- The Washington Times - Tuesday, March 6, 2001

Imagine when Pharaoh heard that another plague was en route; or when Phillip II got word of the Armada; or when the bridge on the Titanic felt that terrible jolt. Now, imagine CBS's Dan Rather when he heard the news that a CBS poll on President Bush's first address to Congress had a whopping 88 percent of Americans nodding in approval of Mr. Bush's proposals, with a hefty majority 67 percent saying they favored Mr. Bush's $1.6 trillion tax-cut plan.

Armada-Arshmada. Here was a real cataclysm. At least, it sure seems to have struck Dan Rather that way. What else explains the fact that the longtime anchorman never reported on the results of his own network's poll to CBS viewers? Thanks to the news analysts at the Media Research Center, who first reported this glaring omission at mediaresearch.com, the Rather-approved version of events as broadcast by the CBS Evening News is available for consideration. If fairness and balance are the reporting ideal, these broadcasts are not a pretty sight.

For his initial report on the Bush speech, Mr. Rather determined, imperiously enough, that two women in a coffee shop represented a more accurate measure of the national mood than the CBS poll findings, professionally derived from a random, nationwide sample of 978 adults. Framing the debate between Mr. Bush on the one side and "Democrats and some independent economists [who] believe the Bush push is risky business," Mr. Rather introduced CBS White House correspondent John Roberts.

"The debate now is over which way to go Mr. Bush's plan or the Democrats' proposal for smaller, targeted tax cuts," said Mr. Roberts. "At the Stage Right Cafe in Omaha, where the sarcasm runs as strong as the coffee, they've heard all the talk about tax cuts."

Lady: "Some people think it's too small. Some people think it's too big. And some people think it's just right. Isn't that what it was?"

Mr. Roberts: "What do you think?"

Lady: "I think it could probably be reduced."

Mr. Roberts: "Jane Dill believes if Mr. Bush can hold the line on spending, his tax cut could work. But Sue Kilgarin fears the president is rolling the dice on eight years of success just for political gain."

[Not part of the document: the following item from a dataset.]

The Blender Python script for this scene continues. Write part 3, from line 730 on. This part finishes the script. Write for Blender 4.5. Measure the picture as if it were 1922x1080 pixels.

Miss Kilgarin: "I think a big tax cut is just a real feather in someone's cap."

The next night, Mr. Rather again threw ice water on the Bush plan, pouring on all the Democratic talking points by way of introducing John Roberts again, this time to report on "new polls" unnamed that "show voters leaning slightly in favor of the Democratic plan." As the Media Research Center wondered, "When does CBS News promote a competitor's poll instead of its own? When its own inconveniently determined people overwhelmingly favored President Bush's tax cut plan." At best, you might say the longtime anchorman displayed a fairly limp nose for news, but it certainly looks as if reporting the facts was less important to him than slanting them.